In short, the bench is often building on leads or closing deficits.

"That's huge when you have a bench that's locked in and that solid," starting center Karl-Anthony Towns said. "When you can trust your bench to go into a game and do not only as good, (but) even better job than the starters, that speaks volumes about, one, our front office, and two, our team."

Thibodeau likes the way the bench executes as a group, and that is only improving as the unit's familiarity with one another grows. Jones, Muhammad and Bjelica had some chemistry stemming from last season, but the dynamic has changed with Crawford and Dieng tossed into the group.

"So just that team chemistry, it's going to continue to get better," Jones said. "We're just trying to show that."

Crawford said the reserves "understand what our job is. ... And I think we're figuring out what works for us on both sides of the ball, and that's where we're having some success."

Jones said their goal each day is simple.

"To try to be better collectively as a unit," he said. "Not looking at 'I', but looking at what we do as a second unit coming into games."

Each player has brought something to that second unit. Crawford is a leader who provides a scoring punch, Jones gets the offense organized, Dieng has been good defensively and on the glass, Bjelica has hit the outside shot and defended, and Muhammad is still good for a scoring spark.

"I can share the load now with Bjelly and Gorgui and Jamal and those guys," Muhammad said. "Last year it was just me, basically, trying to do a lot of the scoring load. That's why we're so good now.
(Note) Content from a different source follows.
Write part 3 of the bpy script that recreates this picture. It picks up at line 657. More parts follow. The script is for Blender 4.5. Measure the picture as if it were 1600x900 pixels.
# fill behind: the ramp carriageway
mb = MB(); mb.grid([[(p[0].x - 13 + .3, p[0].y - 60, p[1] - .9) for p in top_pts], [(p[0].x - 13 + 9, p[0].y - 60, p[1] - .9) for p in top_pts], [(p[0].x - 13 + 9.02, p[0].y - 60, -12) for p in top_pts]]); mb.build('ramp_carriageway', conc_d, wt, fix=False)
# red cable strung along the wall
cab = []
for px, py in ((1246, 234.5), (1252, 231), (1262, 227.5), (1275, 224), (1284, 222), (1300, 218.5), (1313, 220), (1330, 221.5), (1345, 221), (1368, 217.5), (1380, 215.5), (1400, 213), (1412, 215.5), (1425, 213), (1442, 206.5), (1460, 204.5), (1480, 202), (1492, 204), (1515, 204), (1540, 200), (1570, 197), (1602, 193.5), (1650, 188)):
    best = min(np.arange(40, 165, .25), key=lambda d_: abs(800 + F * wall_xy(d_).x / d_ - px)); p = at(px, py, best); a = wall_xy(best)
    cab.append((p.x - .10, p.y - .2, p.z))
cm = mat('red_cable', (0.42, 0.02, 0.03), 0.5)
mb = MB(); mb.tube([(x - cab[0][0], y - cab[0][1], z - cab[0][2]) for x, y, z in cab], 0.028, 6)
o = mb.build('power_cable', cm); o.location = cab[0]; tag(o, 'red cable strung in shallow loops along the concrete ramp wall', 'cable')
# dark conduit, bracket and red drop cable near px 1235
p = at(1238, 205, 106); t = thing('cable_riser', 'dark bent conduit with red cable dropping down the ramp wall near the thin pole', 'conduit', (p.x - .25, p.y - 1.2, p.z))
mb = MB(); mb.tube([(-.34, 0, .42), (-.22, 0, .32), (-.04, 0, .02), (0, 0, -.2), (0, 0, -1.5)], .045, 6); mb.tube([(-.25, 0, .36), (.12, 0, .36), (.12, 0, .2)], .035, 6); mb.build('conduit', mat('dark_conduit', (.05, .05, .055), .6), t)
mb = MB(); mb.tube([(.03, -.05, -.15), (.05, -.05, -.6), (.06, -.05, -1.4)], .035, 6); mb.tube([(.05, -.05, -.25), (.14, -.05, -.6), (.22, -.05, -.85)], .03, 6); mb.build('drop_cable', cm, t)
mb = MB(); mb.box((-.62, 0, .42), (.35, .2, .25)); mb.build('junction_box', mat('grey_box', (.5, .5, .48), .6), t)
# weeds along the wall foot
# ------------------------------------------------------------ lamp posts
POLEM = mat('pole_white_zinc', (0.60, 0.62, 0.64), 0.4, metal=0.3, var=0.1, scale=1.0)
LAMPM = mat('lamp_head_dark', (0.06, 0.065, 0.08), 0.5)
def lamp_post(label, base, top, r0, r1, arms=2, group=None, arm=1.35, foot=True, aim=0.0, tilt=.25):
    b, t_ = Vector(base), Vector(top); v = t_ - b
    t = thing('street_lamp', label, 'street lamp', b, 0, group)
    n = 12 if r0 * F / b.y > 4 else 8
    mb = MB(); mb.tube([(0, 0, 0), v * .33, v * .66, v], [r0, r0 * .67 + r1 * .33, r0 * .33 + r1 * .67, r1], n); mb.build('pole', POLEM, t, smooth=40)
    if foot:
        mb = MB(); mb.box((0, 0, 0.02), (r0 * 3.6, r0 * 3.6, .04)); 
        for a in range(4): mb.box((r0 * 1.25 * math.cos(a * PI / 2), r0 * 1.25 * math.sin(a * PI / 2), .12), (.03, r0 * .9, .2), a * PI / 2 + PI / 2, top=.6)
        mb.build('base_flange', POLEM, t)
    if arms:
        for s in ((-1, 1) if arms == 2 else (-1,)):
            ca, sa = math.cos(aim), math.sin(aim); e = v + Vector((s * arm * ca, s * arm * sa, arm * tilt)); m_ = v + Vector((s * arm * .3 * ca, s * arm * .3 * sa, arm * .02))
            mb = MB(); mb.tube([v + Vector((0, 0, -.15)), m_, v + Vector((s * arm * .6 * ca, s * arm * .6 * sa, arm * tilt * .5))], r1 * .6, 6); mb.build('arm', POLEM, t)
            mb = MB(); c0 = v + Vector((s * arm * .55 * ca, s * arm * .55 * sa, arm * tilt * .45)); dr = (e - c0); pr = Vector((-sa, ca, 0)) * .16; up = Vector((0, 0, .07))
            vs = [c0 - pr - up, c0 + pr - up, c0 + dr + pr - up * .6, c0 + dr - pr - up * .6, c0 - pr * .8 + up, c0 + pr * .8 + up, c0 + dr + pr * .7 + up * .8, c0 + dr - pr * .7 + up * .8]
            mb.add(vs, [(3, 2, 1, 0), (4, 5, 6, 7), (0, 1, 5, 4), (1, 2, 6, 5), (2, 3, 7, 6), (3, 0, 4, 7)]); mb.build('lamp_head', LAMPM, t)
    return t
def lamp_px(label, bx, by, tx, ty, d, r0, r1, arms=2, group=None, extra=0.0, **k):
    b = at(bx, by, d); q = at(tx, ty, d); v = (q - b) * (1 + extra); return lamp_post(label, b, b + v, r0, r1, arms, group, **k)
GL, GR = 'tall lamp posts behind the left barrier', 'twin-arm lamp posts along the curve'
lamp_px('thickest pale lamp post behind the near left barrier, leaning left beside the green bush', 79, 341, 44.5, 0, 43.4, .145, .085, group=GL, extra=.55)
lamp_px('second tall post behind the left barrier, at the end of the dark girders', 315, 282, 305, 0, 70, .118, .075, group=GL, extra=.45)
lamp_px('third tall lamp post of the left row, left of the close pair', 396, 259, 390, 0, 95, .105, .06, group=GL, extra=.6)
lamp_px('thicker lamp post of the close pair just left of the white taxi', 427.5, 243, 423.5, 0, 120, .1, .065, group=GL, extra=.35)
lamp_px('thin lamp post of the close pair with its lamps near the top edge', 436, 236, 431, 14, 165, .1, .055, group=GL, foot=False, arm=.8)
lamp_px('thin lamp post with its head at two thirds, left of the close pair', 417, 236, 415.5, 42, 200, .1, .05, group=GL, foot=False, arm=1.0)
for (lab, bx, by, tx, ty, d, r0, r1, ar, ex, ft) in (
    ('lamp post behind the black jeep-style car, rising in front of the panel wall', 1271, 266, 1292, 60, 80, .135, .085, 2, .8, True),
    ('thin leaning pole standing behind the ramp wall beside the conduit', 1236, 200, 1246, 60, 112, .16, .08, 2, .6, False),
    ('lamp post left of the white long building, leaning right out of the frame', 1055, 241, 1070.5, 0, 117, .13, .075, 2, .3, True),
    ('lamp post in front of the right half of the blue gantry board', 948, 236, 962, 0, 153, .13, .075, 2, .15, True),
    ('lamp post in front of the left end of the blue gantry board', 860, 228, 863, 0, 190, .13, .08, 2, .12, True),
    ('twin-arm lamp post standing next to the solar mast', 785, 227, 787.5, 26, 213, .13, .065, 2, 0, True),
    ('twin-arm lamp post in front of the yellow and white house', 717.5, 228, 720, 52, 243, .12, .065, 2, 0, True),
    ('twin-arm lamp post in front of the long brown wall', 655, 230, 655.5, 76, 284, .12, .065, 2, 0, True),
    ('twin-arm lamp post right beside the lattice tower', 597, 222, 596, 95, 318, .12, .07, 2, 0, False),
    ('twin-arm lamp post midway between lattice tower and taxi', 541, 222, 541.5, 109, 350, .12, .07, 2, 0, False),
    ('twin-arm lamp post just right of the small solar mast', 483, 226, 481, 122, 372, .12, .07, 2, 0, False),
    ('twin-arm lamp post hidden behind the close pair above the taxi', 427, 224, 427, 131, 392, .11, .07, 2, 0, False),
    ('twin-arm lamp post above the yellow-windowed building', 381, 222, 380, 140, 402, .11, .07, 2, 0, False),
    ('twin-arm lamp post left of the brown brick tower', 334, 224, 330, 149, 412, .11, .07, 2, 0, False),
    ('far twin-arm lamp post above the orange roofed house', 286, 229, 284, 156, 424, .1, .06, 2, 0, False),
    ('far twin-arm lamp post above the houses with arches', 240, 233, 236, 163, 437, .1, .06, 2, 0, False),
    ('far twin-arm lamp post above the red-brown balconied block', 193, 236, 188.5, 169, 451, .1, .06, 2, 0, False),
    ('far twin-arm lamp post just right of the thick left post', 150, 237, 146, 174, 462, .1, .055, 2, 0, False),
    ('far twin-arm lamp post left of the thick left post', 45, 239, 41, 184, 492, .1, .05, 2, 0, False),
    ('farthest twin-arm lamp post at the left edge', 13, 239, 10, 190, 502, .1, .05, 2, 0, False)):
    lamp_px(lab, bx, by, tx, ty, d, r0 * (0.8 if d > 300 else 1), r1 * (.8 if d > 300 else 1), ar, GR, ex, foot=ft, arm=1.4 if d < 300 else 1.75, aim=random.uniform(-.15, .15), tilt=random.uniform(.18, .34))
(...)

We have a lot of guys who can do a lot of things."

How good is this group?

"I think we have one of the best second units in the league," Muhammad said. "We have a really, really good second unit, and if you want to be a good team, you've got to have a good second unit, and that's something that I think we have."

Thibodeau also likes the versatility the added depth gives the Wolves. They can go big, playing someone like Bjelica at small forward, or they can play small, mixing in Muhammad or Crawford with the other starters.

"If we want to match up with somebody that they have, I think we have guys," Thibodeau said.

No bench player is averaging 20 minutes a game, though guys like Bjelica and Dieng have been exceptional in their short stints. If the second unit continues to play well, more minutes could be on the horizon.

"The better the bench plays, the longer they'll play," Thibodeau said. "I like the way they've been playing."